I shot a number of scenes that involved continual movement on smaller mirrorless cameras on a gimbal (Ronin-S). The FX3 with Sony lenses worked very well for this because the autofocus is excellent and made it possible to get walking closeups with nice bokeh in the background, even within on-the-fly documentary shooting situations. A number of the scenes on Capitol Hill were shot this way, along with the trekking, hiking, and running sequences. Taking the gimbal running (or hiking 8 miles over rough terrain or trekking 13 miles in 90 degree heat) is not easy for a petite human such as myself, but it does get the shot. Because the project required extensive travel and often involved shooting on short notice, we also had a number of additional cinematographers covering important scenes.

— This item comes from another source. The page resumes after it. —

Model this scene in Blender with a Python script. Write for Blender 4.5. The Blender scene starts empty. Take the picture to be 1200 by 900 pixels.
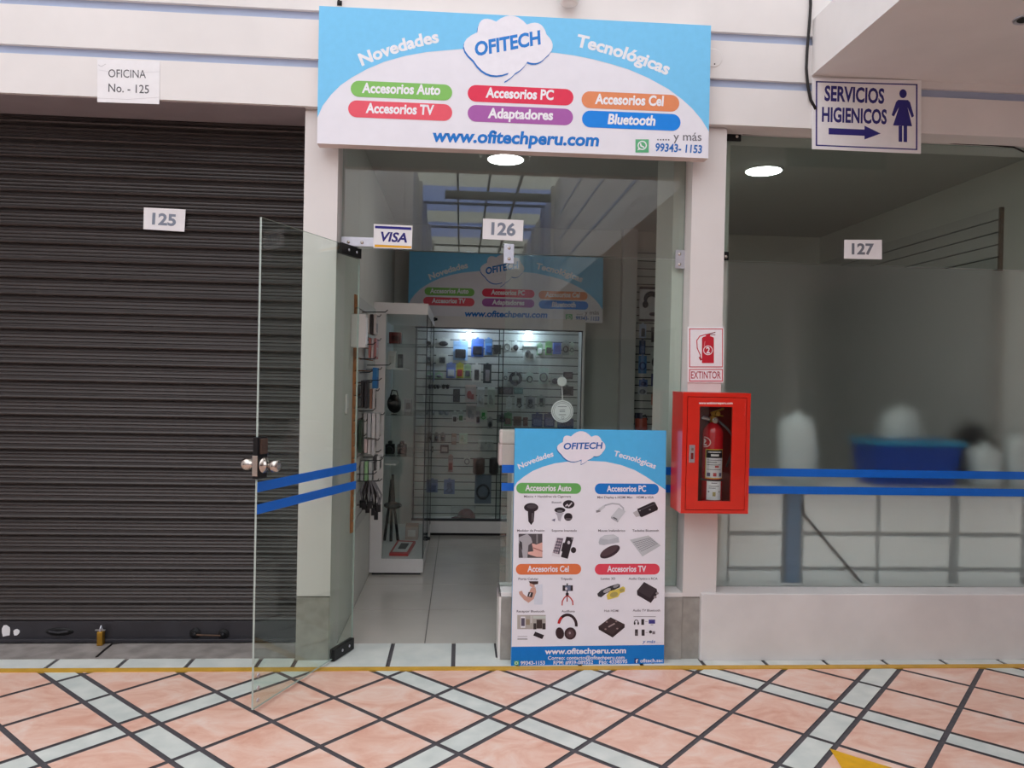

Ray Whitehouse, our 2nd unit DP based in Washington, D.C., was on a Canon C500 mkii, matching the overall project’s lens choices and stylistic conventions.

We Met in Virtual Reality

Shooting “We Met In Virtual Reality”Finn

Section: World Cinema Documentary Competition

Dir & DoP: Joe Hunting
Format: 2K
Camera: Virtual Camera ‘VRCLens’ inside virtual reality platform VRChat.
Lens: N/A

Hunting: “VRCLens” gives me the cinematic tools equal to a real world cinema camera inside VR, allowing me to shoot handheld, on gimbles, and fly like a drone. The virtual camera simulates depth of field through intricately designed shaders effects. It is by far the best, and one of the only, virtual cameras created for shooting inside social VR.